Moreover, Facebook is not the only firm seeking to gain from the metaverse trend. There are rumors about Apple making its MR, Mixed Reality glass. Louis Vuitton in the LVMH group is selling its trophy bag online via a game called League of Legends. Travis Scott organized a live concert online in Fortnite, attended by 10 million people (15). (Notably, the biggest concert stadium in the world can only be 150k people.) All of these are enough evidence to prove that metaverse, a virtual world, is impending (16).

Wrapping Up

There is a fast paradigm shift in the market. Before 2017, no one imagined that all major auto manufacturers would transit to electric vehicles. Similarly, we believe that VR will also ingrain our lives, and Facebook is at the front and center of this transition. As it currently has no real competitors.

Moreover, Facebook is a profitable company with a healthy balance sheet, which means it is more than capable of supporting its metaverse business.

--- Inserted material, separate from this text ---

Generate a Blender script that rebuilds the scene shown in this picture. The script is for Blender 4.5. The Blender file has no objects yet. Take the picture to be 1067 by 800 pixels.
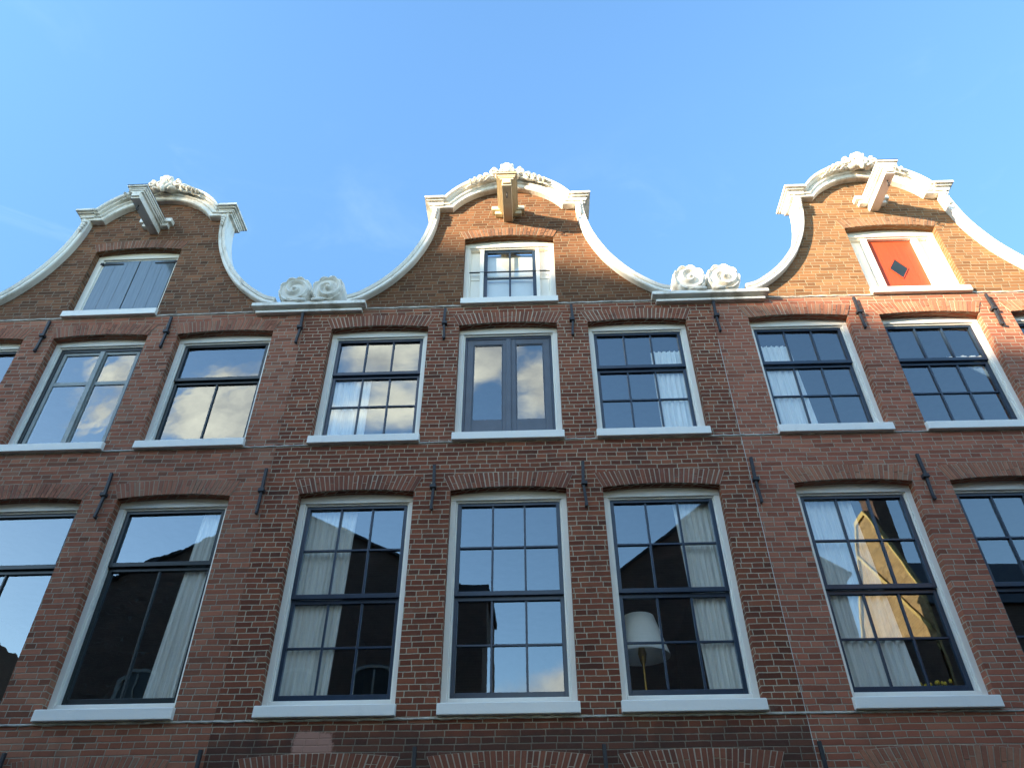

I hope you can see Facebook’s vision with metaverse. It is not only building virtual social media; it will create a virtual society. People would be able to do anything there as they do in the real world. What’s in it for Facebook? Facebook will sell hardware and then leverage that hardware to sell service businesses inside the virtual space. People can watch movies, attend concerts, play games, meet in an office, buy clothes, and goods, even advertise in the virtual world.

While we can’t estimate the financial benefit today, we can say for sure that the possibility is endless!